▸ **What you need to do**
Transcribe the lines from the start of the data below through the line with "tag(soil(PED[0] - .06, PED[1]", word for word and nothing more.
------
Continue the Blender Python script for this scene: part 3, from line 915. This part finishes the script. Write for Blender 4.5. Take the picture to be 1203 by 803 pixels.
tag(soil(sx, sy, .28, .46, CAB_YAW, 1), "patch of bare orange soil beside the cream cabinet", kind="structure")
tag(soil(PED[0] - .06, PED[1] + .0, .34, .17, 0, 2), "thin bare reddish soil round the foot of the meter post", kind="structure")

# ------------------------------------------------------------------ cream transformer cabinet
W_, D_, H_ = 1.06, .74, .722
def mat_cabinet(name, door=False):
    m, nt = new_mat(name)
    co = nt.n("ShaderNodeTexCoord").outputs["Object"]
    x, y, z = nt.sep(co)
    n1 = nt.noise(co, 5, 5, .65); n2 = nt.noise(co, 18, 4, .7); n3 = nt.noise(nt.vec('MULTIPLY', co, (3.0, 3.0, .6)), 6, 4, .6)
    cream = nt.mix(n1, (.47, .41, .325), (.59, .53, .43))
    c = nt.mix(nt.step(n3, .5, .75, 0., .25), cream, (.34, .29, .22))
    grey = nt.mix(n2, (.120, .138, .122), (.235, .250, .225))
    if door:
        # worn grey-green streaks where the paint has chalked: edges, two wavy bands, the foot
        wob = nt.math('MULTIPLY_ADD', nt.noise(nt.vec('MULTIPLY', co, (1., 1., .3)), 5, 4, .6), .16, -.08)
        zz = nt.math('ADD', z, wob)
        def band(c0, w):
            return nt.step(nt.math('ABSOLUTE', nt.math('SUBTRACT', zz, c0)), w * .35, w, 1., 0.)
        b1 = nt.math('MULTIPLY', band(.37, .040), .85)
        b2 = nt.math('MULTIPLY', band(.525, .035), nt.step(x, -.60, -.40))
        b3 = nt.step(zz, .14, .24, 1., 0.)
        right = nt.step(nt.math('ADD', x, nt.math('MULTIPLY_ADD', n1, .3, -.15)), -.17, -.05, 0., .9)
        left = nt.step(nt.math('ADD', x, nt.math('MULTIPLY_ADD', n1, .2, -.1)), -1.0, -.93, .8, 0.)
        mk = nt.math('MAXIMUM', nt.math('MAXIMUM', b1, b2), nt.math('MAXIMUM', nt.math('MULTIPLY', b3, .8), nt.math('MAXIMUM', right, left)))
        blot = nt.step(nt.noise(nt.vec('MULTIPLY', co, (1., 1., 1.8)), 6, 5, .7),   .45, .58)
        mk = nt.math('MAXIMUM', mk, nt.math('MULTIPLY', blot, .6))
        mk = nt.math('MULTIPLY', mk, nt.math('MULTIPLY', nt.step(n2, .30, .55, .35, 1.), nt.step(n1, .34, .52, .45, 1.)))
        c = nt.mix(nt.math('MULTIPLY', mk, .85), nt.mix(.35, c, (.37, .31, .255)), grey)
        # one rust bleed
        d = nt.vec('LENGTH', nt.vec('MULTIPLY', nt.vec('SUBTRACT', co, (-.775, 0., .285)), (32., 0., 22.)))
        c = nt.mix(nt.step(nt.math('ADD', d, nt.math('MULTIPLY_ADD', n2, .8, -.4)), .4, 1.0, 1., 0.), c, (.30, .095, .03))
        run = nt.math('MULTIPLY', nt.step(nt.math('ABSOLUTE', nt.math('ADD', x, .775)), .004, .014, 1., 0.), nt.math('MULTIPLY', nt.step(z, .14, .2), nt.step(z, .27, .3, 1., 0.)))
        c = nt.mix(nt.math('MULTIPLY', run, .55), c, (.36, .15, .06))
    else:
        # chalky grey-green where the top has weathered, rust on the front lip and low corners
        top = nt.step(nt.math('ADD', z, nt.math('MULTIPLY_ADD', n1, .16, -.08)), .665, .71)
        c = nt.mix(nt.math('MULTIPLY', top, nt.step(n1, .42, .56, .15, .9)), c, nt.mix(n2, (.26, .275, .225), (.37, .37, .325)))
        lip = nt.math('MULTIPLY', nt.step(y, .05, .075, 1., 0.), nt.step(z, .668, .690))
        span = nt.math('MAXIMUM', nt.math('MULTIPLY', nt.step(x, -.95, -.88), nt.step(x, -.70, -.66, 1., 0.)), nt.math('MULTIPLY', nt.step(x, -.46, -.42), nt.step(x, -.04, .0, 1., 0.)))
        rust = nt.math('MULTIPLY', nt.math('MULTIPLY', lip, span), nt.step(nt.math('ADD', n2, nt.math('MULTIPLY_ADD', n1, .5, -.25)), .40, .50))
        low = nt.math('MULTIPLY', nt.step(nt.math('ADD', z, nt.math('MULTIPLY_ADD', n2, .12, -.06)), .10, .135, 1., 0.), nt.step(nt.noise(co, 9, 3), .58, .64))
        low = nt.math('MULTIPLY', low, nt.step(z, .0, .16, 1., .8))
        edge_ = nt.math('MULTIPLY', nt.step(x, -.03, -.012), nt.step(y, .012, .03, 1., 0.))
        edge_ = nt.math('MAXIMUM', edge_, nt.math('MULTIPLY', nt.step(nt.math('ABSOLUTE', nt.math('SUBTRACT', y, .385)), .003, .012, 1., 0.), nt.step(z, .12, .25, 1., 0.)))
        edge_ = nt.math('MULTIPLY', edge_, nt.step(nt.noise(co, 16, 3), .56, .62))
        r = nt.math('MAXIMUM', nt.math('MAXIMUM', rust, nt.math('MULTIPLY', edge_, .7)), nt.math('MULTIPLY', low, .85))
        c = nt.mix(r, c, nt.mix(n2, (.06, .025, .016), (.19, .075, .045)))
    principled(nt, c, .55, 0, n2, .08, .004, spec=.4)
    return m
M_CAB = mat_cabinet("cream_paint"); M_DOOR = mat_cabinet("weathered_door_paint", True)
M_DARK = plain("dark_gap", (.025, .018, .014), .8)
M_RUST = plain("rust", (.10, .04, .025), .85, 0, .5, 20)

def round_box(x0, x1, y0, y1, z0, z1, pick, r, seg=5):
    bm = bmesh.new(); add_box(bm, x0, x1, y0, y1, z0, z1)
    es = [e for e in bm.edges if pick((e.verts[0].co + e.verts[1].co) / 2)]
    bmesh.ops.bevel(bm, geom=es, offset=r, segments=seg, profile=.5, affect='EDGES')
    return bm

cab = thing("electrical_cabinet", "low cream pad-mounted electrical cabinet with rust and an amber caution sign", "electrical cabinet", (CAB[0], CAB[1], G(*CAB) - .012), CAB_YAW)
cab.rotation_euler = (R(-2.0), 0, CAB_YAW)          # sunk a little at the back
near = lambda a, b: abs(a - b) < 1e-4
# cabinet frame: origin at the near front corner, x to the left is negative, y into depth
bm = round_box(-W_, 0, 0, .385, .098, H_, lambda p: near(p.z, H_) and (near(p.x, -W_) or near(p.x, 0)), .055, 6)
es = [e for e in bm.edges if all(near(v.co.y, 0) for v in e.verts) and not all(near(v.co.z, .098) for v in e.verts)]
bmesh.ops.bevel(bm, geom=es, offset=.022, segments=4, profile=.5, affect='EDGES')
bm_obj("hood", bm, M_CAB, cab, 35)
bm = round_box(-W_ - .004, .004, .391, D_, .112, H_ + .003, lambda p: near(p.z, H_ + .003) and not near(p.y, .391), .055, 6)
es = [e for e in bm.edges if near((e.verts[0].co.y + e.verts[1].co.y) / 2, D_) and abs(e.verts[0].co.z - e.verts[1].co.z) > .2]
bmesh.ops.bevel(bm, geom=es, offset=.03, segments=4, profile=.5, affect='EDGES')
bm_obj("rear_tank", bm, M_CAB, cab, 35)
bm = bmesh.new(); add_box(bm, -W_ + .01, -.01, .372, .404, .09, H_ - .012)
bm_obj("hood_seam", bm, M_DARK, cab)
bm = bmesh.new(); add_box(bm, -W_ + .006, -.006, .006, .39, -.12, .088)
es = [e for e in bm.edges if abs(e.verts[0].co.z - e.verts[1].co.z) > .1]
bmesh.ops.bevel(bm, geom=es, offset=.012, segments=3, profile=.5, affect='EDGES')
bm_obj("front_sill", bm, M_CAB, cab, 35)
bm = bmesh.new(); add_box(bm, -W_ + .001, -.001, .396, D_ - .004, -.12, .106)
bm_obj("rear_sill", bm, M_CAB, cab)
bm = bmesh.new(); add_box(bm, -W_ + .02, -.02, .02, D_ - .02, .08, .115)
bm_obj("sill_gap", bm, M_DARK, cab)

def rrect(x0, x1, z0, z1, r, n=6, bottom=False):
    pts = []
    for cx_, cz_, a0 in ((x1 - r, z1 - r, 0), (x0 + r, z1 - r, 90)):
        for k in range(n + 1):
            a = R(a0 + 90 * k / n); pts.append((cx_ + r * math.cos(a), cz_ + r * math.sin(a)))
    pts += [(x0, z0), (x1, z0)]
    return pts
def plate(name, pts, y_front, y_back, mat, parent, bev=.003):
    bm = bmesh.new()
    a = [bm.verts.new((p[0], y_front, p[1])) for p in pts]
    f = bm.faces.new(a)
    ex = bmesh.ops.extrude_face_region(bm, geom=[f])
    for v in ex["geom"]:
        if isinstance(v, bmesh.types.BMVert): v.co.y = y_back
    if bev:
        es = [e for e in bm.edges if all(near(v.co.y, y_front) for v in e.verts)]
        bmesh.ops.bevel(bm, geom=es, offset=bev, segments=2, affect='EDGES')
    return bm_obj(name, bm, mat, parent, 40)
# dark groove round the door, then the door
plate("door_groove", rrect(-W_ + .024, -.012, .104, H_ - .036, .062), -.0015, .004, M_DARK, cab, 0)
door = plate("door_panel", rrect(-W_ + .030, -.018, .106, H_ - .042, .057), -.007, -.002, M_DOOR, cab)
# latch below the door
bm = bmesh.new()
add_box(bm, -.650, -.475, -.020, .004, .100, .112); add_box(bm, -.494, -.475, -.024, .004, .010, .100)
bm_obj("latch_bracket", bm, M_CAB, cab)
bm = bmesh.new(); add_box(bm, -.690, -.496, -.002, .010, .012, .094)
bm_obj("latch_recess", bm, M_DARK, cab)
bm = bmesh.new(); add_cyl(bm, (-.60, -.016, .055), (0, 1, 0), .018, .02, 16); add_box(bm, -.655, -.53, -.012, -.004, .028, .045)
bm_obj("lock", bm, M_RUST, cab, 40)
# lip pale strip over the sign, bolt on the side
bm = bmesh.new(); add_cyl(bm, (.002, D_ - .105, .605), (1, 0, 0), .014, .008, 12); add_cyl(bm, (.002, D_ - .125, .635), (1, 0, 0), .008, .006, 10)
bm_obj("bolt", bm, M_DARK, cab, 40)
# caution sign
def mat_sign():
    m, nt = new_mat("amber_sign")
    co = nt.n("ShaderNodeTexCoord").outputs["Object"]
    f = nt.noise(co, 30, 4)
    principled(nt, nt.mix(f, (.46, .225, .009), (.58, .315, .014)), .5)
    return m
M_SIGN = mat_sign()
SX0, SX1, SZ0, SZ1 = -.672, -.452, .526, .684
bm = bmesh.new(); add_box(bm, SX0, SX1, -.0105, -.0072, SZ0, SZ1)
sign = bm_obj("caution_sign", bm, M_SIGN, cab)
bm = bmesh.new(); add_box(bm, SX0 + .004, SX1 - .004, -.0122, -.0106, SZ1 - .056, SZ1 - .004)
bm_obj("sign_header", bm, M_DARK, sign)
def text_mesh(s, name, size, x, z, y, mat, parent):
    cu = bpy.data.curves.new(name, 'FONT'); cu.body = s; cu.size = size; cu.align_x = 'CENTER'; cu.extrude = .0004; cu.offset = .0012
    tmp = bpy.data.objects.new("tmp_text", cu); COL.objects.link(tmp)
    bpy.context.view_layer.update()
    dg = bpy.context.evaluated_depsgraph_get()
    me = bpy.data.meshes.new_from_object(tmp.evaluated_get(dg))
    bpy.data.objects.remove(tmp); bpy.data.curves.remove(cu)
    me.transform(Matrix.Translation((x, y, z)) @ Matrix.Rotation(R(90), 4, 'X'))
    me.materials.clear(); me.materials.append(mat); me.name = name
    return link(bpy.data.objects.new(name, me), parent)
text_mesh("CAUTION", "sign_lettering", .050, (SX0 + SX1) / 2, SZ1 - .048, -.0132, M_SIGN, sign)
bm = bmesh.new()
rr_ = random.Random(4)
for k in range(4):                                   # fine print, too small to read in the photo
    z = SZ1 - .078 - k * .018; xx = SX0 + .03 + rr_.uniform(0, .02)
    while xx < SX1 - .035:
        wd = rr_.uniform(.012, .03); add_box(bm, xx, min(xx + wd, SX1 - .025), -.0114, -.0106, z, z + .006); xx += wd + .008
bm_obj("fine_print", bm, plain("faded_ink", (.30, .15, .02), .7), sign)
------
▸ **Exercise result**
Continue the Blender Python script for this scene: part 3, from line 915. This part finishes the script. Write for Blender 4.5. Take the picture to be 1203 by 803 pixels.
tag(soil(sx, sy, .28, .46, CAB_YAW, 1), "patch of bare orange soil beside the cream cabinet", kind="structure")
tag(soil(PED[0] - .06, PED[1] + .0, .34, .17, 0, 2), "thin bare reddish soil round the foot of the meter post", kind="structure")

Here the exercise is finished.